Inspired by homemade cranberry sauce – the stuff you make with real, whole cranberries, not the stuff in a can – this pie is tart and tangy and nearly requires a heavy dollop of whipped cream or vanilla bean ice cream to balance the tartness of the cranberries, raspberries and apples. The mix of three fruits produces a pie filling with great texture and interest, and while it might not be a home run that everyone can agree on, it’s certainly a pie that my little family can get behind.

I was inspired by recipes I’ve made in the past, and this recipe from Cooking Light, which I tweaked slightly to fit my flavor preferences and the ingredients I had on hand.

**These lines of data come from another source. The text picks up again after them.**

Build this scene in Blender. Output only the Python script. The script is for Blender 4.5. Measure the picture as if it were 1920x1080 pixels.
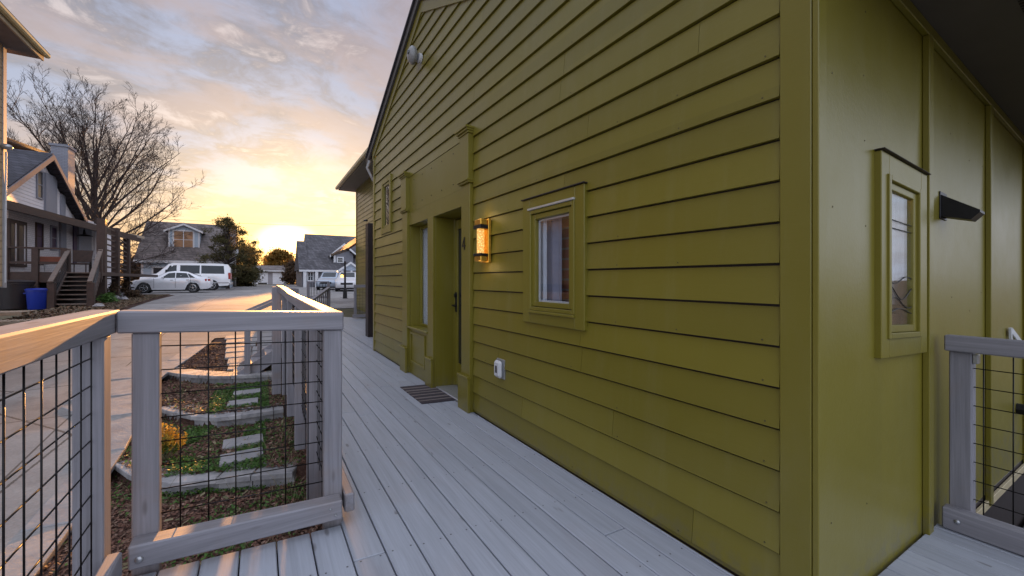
import bpy, math, random
from mathutils import Vector, Matrix, noise as mnoise
R = math.radians
rnd = random.Random(7)
sc = bpy.context.scene
for o in list(bpy.data.objects): bpy.data.objects.remove(o)
col = sc.collection

# ------------------------------------------------------------------ camera
YAW = math.atan(471/765)
cd = bpy.data.cameras.new('camera'); cam = bpy.data.objects.new('camera', cd); col.objects.link(cam)
cam.location = (0, 0, 0); cam.rotation_euler = (R(90), 0, -YAW)
cd.sensor_width = 36; cd.lens = 765/1920*36; cd.shift_y = -16/1920
cd.clip_start = .05; cd.clip_end = 3000
sc.camera = cam
# ------------------------------------------------------------------ light, sky, exposure
SUN_AZ = R(4.6)          # to the right of +Y
SUN_EL = R(6.6)
sc.view_settings.view_transform = 'Standard'; sc.view_settings.look = 'None'
sc.view_settings.gamma = 1; sc.view_settings.exposure = 1.25
sd = bpy.data.lights.new('sun', 'SUN'); sd.energy = 5.0; sd.angle = R(.6); sd.color = (1, .44, .11)
so = bpy.data.objects.new('sun', sd); col.objects.link(so)
sdir = Vector((math.sin(SUN_AZ)*math.cos(SUN_EL), math.cos(SUN_AZ)*math.cos(SUN_EL), math.sin(SUN_EL)))
so.rotation_euler = sdir.to_track_quat('Z', 'Y').to_euler()
so.location = sdir*50

class NT:
    def __init__(s, tree): s.t = tree; s.n = tree.nodes; s.l = tree.links
    def node(s, typ, **kw):
        n = s.n.new(typ)
        for k, v in kw.items(): setattr(n, k, v)
        return n
    def put(s, sock, v):
        if isinstance(v, bpy.types.NodeSocket): s.l.new(v, sock)
        elif v is not None:
            if isinstance(v, tuple) and len(v) == 3 and sock.type == 'RGBA': v = v+(1,)
            sock.default_value = v
    def math(s, op, a, b=None, c=None, clamp=False):
        n = s.node('ShaderNodeMath', operation=op, use_clamp=clamp)
        s.put(n.inputs[0], a)
        if b is not None: s.put(n.inputs[1], b)
        if c is not None: s.put(n.inputs[2], c)
        return n.outputs[0]
    def mix(s, f, a, b, blend='MIX'):
        n = s.node('ShaderNodeMix', data_type='RGBA', blend_type=blend)
        s.put(n.inputs[0], f); s.put(n.inputs[6], a); s.put(n.inputs[7], b)
        return n.outputs[2]
    def ramp(s, f, pts, interp='LINEAR'):
        n = s.node('ShaderNodeValToRGB'); cr = n.color_ramp; cr.interpolation = interp
        while len(cr.elements) < len(pts): cr.elements.new(.5)
        for e, (p, c) in zip(cr.elements, pts):
            e.position = p; e.color = (c, c, c, 1) if isinstance(c, (int, float)) else tuple(c)+(1,)
        s.put(n.inputs[0], f); return n.outputs[0]
    def noise(s, vec, scale, detail=4, rough=.55, dist=0):
        n = s.node('ShaderNodeTexNoise'); s.put(n.inputs['Vector'], vec); s.put(n.inputs['Scale'], scale)
        n.inputs['Detail'].default_value = detail; n.inputs['Roughness'].default_value = rough; n.inputs['Distortion'].default_value = dist
        return n.outputs[0]
    def smooth(s, v, a, b):
        n = s.node('ShaderNodeMapRange', interpolation_type='SMOOTHSTEP')
        s.put(n.inputs[0], v); n.inputs[1].default_value = a; n.inputs[2].default_value = b
        return n.outputs[0]
    def vmul(s, v, m):
        n = s.node('ShaderNodeVectorMath', operation='MULTIPLY'); s.put(n.inputs[0], v); s.put(n.inputs[1], m); return n.outputs[0]
    def vadd(s, v, m):
        n = s.node('ShaderNodeVectorMath', operation='ADD'); s.put(n.inputs[0], v); s.put(n.inputs[1], m); return n.outputs[0]

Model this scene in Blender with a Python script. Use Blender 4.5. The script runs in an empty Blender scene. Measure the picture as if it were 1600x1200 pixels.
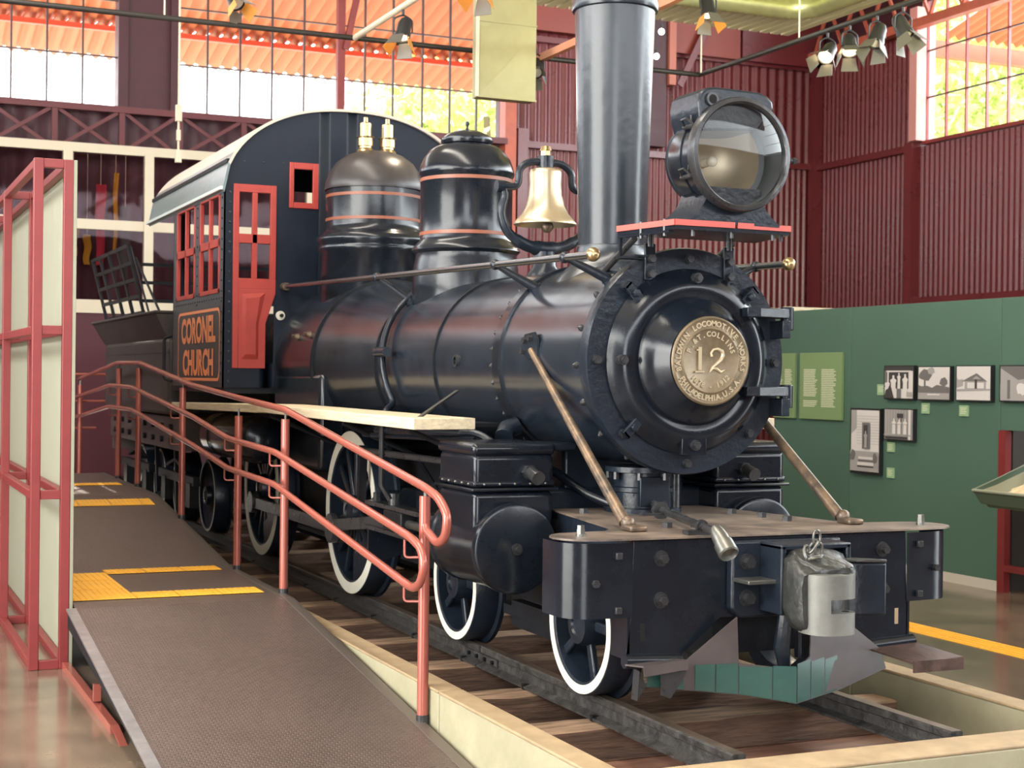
import bpy, bmesh, math, random
from mathutils import Vector, Matrix, Quaternion
random.seed(7)
PI = math.pi
scn = bpy.context.scene
COL = scn.collection

# ------------------------------------------------------------------ camera
cam_d = bpy.data.cameras.new('camera'); cam = bpy.data.objects.new('camera', cam_d); COL.objects.link(cam)
cam_d.sensor_width = 36; cam_d.sensor_fit = 'HORIZONTAL'; cam_d.lens = 2370/1600*36
cam_d.clip_start = 0.05; cam_d.clip_end = 400
Rc = ((0.914214766440932, 0.00970566502622353, 0.4051137628959928),
      (-0.40505232125964435, -0.007715282309707512, 0.9142609537003401),
      (0.01199907761146166, -0.9999231342884712, -0.0031221228665547192))
cm = Matrix(((Rc[0][0], -Rc[0][1], -Rc[0][2], -3.62511), (Rc[1][0], -Rc[1][1], -Rc[1][2], 0.0),
             (Rc[2][0], -Rc[2][1], -Rc[2][2], 1.40095), (0, 0, 0, 1)))
cam.matrix_world = cm
cam_d.dof.use_dof = True; cam_d.dof.focus_distance = 7.0; cam_d.dof.aperture_fstop = 5.6
scn.camera = cam

# ------------------------------------------------------------------ world, sun, window light, exposure
w = bpy.data.worlds.new('sky'); scn.world = w; w.use_nodes = True
bg = w.node_tree.nodes['Background']; bg.inputs[0].default_value = (0.93, 0.97, 1.0, 1); bg.inputs[1].default_value = 4.2
sun_d = bpy.data.lights.new('sun', 'SUN'); sun = bpy.data.objects.new('sun', sun_d); COL.objects.link(sun)
sun_d.energy = 5.5; sun_d.angle = 0.02; sun_d.color = (1.0, 0.95, 0.86)
sun.rotation_euler = (math.radians(-38), math.radians(20), 0)
def area(name, loc, direction, sx, sy, power, color):
    d = bpy.data.lights.new(name, 'AREA'); d.shape = 'RECTANGLE'; d.size = sx; d.size_y = sy
    d.energy = power; d.color = color
    o = bpy.data.objects.new(name, d); COL.objects.link(o); o.location = loc
    o.rotation_euler = Vector(direction).to_track_quat('-Z', 'Y').to_euler(); return o
# area lights added as daylight at unseen openings in the left and front walls
area('added_daylight_left', (-9.3, 5.0, 5.6), (1, 0, -0.12), 15, 1.7, 330, (1.0, 0.95, 0.86))
area('added_daylight_front', (1.0, -6.3, 5.6), (0, 1, -0.12), 15, 1.7, 160, (0.95, 0.97, 1.0))
area('added_daylight_bay', (-6.0, -6.3, 2.0), (0.2, 1, 0.0), 4.0, 4.0, 70, (1.0, 0.96, 0.90))
area('added_daylight_left_door', (-9.3, 5.2, 2.55), (1, 0, 0), 6.2, 5.5, 400, (1.0, 0.93, 0.80))
area('daylight_right_door', (10.4, 1.2, 2.5), (-1, 0.1, 0), 3.0, 5.4, 150, (0.80, 0.95, 1.0))
area('boiler_top_fill', (-2.6, 6.0, 8.3), (0, 0, -1), 1.0, 12, 420, (1.0, 0.93, 0.82))  # unseen light added under the closed ceiling for the boiler's top highlight
area('daylight_right', (10.6, 8.0, 5.6), (-1, 0, -0.15), 15, 1.7, 420, (0.84, 0.96, 1.0))
ul = bpy.data.lights.new('ceiling_fill', 'SPOT'); ulo = bpy.data.objects.new('ceiling_fill', ul); COL.objects.link(ulo)   # unseen light added to brighten the slatted ceiling and duct
ul.energy = 420; ul.color = (1.0, 0.95, 0.55); ul.spot_size = math.radians(75); ul.spot_blend = 0.8; ul.shadow_soft_size = 0.15
ulo.location = (2.9, 7.6, 3.9); ulo.rotation_euler = Vector((1.6, 4.6, 1.3)).to_track_quat('-Z', 'Y').to_euler()
scn.view_settings.view_transform = 'Standard'; scn.view_settings.look = 'None'
scn.view_settings.gamma = 1; scn.view_settings.use_curve_mapping = False
scn.view_settings.exposure = 0.72

# ------------------------------------------------------------------ materials
MATS = {}
def mat(name, color, rough=0.5, metal=0.0, bump=0.0, bscale=40, var=0.0, vscale=6, emit=None, estr=0, coat=0.0, spec=0.5, alpha=None, stretch=None, dark=None):
    if name in MATS: return MATS[name]
    m = bpy.data.materials.new(name); m.use_nodes = True; nt = m.node_tree; b = nt.nodes['Principled BSDF']
    L = nt.links.new
    b.inputs['Base Color'].default_value = (*color, 1); b.inputs['Roughness'].default_value = rough
    b.inputs['Metallic'].default_value = metal; b.inputs['Coat Weight'].default_value = coat
    b.inputs['Coat Roughness'].default_value = 0.12
    b.inputs['Specular IOR Level'].default_value = spec
    tc = nt.nodes.new('ShaderNodeTexCoord'); src = tc.outputs['Object']
    if stretch:
        mp = nt.nodes.new('ShaderNodeMapping'); mp.inputs['Scale'].default_value = stretch
        L(src, mp.inputs[0]); src = mp.outputs[0]
    if var:
        n = nt.nodes.new('ShaderNodeTexNoise'); n.inputs['Scale'].default_value = vscale; n.inputs['Detail'].default_value = 6
        n.inputs['Roughness'].default_value = 0.65
        L(src, n.inputs['Vector']); r = nt.nodes.new('ShaderNodeValToRGB')
        d = dark or tuple(c*(1-var) for c in color); li = tuple(min(1, c*(1+var)) for c in color)
        r.color_ramp.elements[0].position = 0.32; r.color_ramp.elements[1].position = 0.7
        r.color_ramp.elements[0].color = (*d, 1); r.color_ramp.elements[1].color = (*li, 1)
        L(n.outputs[0], r.inputs[0]); L(r.outputs[0], b.inputs['Base Color'])
        mr = nt.nodes.new('ShaderNodeMapRange'); mr.inputs[3].default_value = max(0.03, rough*0.75); mr.inputs[4].default_value = min(1, rough*1.3)
        L(n.outputs[0], mr.inputs[0]); L(mr.outputs[0], b.inputs['Roughness'])
    if bump:
        n2 = nt.nodes.new('ShaderNodeTexNoise'); n2.inputs['Scale'].default_value = bscale; n2.inputs['Detail'].default_value = 4
        L(src, n2.inputs['Vector']); bp = nt.nodes.new('ShaderNodeBump'); bp.inputs['Strength'].default_value = bump; bp.inputs['Distance'].default_value = 0.01
        L(n2.outputs[0], bp.inputs['Height']); L(bp.outputs[0], b.inputs['Normal'])
    if emit: b.inputs['Emission Color'].default_value = (*emit, 1); b.inputs['Emission Strength'].default_value = estr
    MATS[name] = m; return m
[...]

Pie of the Week #6 // Apple-Cran-Raspberry Pie
 
Ingredients
  • Pie crust for a 9-inch double crust pie
  • FILLING
  • 2 cups peeled and diced apples
  • 1½ cups fresh cranberries
  • 2 cups frozen raspberries, thawed
  • ¾ cup sugar
  • 3 tablespoons corn starch
  • 1 tablespoon orange juice
  • 1 tablespoon orange zest
  • ¼ teaspoon salt
  • CRUSH WASH
  • 1 egg yolk
  • 1 tablespoon heavy cream
  • Coarse sugar for dusting
Instructions
  1. Heat oven to 375°F. Line a 9-inch pie plate with one of the pie crusts.
  2. In a large bowl, stir together the filling ingredients until well combined.
  3. Roll out remaining crust and cut into strips. Use strips to form a lattice pattern on top of the crust, going over and under every other strip. Pinch edges of crust to seal together. Trim off excess crust around edges and roll/crimp crust edges to finish.
  4. In a small bowl, stir together the egg yolk and heavy cream. Brush mixture on lattice and edge dough and sprinkle with the coarse sugar.
  5. Bake at 375°F for 20 minutes. Reduce heat to 350°F and bake for 45 minutes to 1 hour more, until filing is bubbly and crust is golden brown. If necessary, cover crust edges with a pie crust guard or aluminum foil to prevent over-browning.
  6. Cool completely before serving.